RATING SENSITIVITIES
Material increases in the frequency of defaults and loss severity on defaulted receivables could produce loss levels higher than Fitch's base case expectations, which in turn may result in potential rating actions on the notes. Fitch's analysis revealed that a 30% increase in the weighted average foreclosure frequency along with a 30% decrease in the weighted average recovery rate would result in a downgrade of the class A1P/A1R notes to 'A+sf'.
TSB bank provided Fitch with a loan-by-loan data template and all relevant fields were provided in the data tape. Performance data on historical static arrears was provided for Lloyds's mortgage book, from which the transferred portfolio was selected, covering 2000 to 2013, and the performance is in line with other UK prime lenders.
Fitch also reviewed the results of an agreed-upon procedures report conducted on the portfolio. This report checked the accuracy of the data file provided to Fitch for its rating analysis and while some errors were reported they did not impact Fitch's rating analysis. Additionally Fitch performed its own file review, and found the loan files to be in accordance with the portfolio and the lending policies.
It is Fitch's opinion that the data available for the rating analysis is of good quality.

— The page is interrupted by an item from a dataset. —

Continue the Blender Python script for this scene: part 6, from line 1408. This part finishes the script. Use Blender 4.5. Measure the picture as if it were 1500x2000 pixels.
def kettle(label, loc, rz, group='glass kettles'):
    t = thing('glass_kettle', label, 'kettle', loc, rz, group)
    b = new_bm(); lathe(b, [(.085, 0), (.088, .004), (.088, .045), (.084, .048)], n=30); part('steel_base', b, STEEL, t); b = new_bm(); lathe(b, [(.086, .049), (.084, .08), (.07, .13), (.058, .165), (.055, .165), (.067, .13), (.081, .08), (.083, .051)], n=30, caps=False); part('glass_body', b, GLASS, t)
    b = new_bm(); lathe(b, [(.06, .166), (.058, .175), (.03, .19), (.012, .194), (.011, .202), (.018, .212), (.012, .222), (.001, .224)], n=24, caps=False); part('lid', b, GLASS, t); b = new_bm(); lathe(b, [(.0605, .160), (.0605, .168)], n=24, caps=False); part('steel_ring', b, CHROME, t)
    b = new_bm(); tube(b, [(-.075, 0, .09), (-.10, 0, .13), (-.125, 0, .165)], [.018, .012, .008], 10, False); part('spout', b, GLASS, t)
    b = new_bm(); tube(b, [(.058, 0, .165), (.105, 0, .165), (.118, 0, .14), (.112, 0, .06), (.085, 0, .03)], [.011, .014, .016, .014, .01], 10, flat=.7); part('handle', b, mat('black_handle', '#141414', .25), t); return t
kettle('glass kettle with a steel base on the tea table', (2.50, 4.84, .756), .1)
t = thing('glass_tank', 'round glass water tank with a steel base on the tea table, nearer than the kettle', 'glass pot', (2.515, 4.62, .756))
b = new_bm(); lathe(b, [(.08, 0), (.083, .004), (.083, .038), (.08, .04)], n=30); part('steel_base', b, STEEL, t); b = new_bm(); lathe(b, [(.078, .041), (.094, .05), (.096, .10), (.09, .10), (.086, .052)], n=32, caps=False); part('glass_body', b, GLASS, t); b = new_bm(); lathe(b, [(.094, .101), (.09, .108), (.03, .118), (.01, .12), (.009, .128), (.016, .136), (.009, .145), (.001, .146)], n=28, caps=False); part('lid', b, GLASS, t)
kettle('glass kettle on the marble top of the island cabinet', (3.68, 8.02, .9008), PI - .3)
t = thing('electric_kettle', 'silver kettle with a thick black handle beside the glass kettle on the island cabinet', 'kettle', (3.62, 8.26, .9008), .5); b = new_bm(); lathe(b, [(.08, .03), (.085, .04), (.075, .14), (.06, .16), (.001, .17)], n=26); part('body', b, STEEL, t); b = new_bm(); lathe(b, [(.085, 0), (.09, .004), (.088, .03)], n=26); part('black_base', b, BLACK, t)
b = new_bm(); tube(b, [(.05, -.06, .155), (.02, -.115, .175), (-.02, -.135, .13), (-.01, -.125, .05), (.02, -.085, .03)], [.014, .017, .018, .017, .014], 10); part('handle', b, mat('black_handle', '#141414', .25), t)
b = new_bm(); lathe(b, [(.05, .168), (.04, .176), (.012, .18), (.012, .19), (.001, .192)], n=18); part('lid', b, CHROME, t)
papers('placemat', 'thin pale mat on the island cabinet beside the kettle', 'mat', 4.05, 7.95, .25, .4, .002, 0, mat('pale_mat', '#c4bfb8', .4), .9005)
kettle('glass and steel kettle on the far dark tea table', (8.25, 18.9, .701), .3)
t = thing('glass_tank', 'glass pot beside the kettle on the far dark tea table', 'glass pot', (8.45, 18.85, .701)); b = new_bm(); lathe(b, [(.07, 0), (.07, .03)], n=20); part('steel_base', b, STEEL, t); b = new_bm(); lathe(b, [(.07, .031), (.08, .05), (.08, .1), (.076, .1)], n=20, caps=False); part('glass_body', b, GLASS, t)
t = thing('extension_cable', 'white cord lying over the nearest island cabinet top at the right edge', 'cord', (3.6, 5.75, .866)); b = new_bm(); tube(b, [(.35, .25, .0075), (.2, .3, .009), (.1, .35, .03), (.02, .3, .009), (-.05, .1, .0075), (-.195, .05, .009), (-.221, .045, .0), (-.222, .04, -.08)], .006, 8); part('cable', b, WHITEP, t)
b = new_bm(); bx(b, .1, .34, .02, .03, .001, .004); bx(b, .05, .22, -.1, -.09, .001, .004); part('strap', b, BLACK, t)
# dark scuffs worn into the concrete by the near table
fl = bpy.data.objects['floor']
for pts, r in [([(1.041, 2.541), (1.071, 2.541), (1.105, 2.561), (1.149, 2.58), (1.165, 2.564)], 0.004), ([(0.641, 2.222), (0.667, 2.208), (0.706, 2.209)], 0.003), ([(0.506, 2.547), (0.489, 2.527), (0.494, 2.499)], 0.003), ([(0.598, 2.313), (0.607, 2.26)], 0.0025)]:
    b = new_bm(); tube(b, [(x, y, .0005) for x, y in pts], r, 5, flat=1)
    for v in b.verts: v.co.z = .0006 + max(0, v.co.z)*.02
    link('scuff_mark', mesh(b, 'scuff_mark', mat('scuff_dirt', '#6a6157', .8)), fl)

To analyse CE, Fitch evaluated the collateral using its default model ResiEMEA. The agency assessed the transaction cash flows using default and loss severity assumptions under various structural stresses including prepayment speeds and interest rate scenarios. The cash flow tests showed that the rated notes could withstand loan losses at a level corresponding to the related stress scenario without incurring any principal loss or interest shortfall and can retire principal by the legal final maturity.
Fitch compared the transaction's Representations, Warranties & Enforcement Mechanisms with those typical for that asset class, and found them to be in line.